To jednak sprawa przyszłości, teraz Cristiano może odetchnąć i skupić się na meczu z Ghaną. Przed tygodniem nie wystąpił w ostatnim sparingu z Nigerią z powodu rozstroju żołądka, selekcjoner Fernando Santos zapewniał dziennikarzy, że to nie wymówka. Bez Cristiano Portugalia wygrała 4:0, dwie bramki zdobył Bruno Fernandes, przy pierwszej asystował Diogo Dalot, obaj z Manchesteru United. Po przybyciu na zgrupowanie Bruno Fernandes wyraźnie boczył się na Cristiano, nie odzywał się do niego, unikał na treningach. Teraz sytuacja powinna się uspokoić, dziennikarze z Anglii i Hiszpanii, towarzyszący portugalskiej kadrze w poszukiwaniu kolejnych sensacji, odpuścili.

Ronaldo ma przed sobą kolejny cel, zdobyć gola na piątym z kolei mundialu, czego przed nim nikt nie dokonał. Ale najskuteczniejszy strzelec w historii światowych reprezentacji na mundialach nie zdobywa tylu bramek, żeby Portugalia odegrała znaczącą rolę. Pozostaje w cieniu legendarnego Eusebio, który w 1966 roku z 9 bramkami został królem strzelców, a Portugalia jedyny raz stanęła na podium, zajmując 3. miejsce. Debiutowała wtedy w finałach.

Portugalia rzadko przegrywa, ale jak już to robi, to zaraz jest „po zawodach”. Cztery lata temu z mistrzostw świata odpadła w 1/8 finału po 1:2 z Urugwajem. Teraz zagra z nim w fazie grupowej. Broniąc tytułu na Euro 2020 zakończyła udział także w 1/8 finału po 0:1 z Belgią. W eliminacjach do tegorocznego mundialu w ostatnim meczu 1:2 u siebie z Serbią skazało ją na baraże, a w Lidze Narodów po 0:1 z Hiszpanią, też na swoim boisku w ostatniej kolejce, nie zakwalifikowała się do Final Four. Nie jest zależna od wyników innych drużyn, sama decyduje o swoim losie i nie potrafi tego wykorzystać.

Te wyniki sprawiają, że kibice niezbyt wierzą w swoją drużynę, ale przy tym nie wątpią, że wyjdzie z grupy, w której na początek zmierzy się z najniżej notowanym rywalem.

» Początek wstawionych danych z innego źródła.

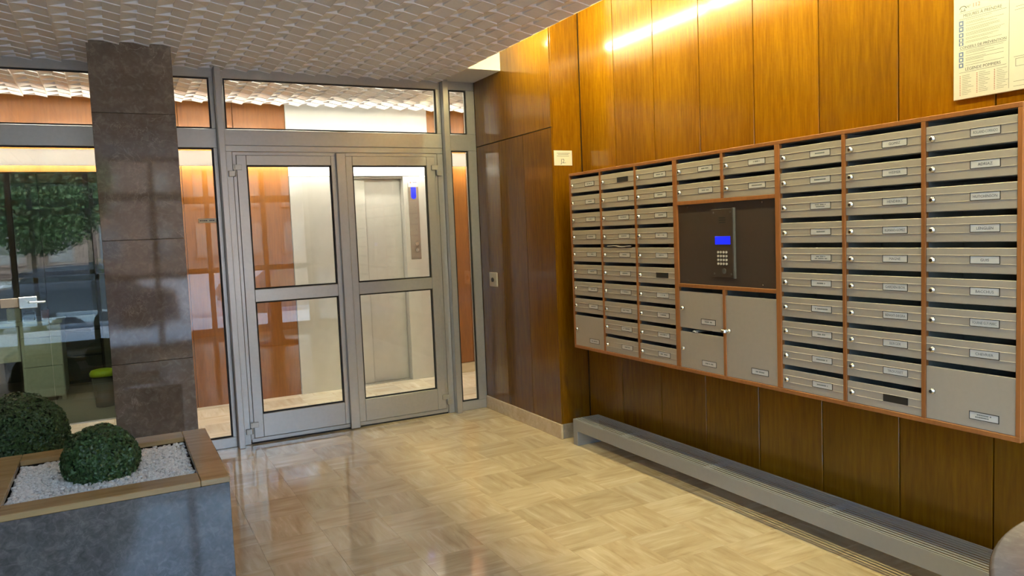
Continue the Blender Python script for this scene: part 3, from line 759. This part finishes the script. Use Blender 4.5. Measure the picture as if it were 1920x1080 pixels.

Może wreszcie wygra pierwszy mecz, bo na trzech wcześniejszych mundialach uzyskała 0:0 z Wybrzeżem Kości Słoniowej (2010), 0:4 z Niemcami (2014) i 3:3 z Hiszpanią (2022).

Ghana w ostatnim sparingu przed finałami pokonała Szwajcarię 2:0, strzelając gole w odstępie 4 minut. Ze Szwajcarami Portugalczycy przegrali w tym roku w czerwcu w Lidze Narodów 0:1 tracąc bramkę w pierwszej minucie po „główce” Harisa Seferovicia. Ronaldo nie grał, był już wtedy na urlopie. Wystąpił w jedynym spotkaniu, jaki Portugalia zagrała z Ghaną, i jego bramka w 80 minucie zapewniła zwycięstwo 2:1. Było to w 2014 roku na mundialu w Brazylii, tylko ten mecz udało się wtedy Portugalii wygrać, Ronaldo strzelił swojego jedynego gola na turnieju.

Grupa H

czwartek, 24.11., godz. 17.00 – DOHA – Stadium 974

Portugalia – Ghana

sędzia Ismail Elfath (USA)


Na zdjęciu: Na mundialu w Brazylii Cristiano Ronaldo zapewnił Portugalii zwycięstwo 2:1 z Ghaną.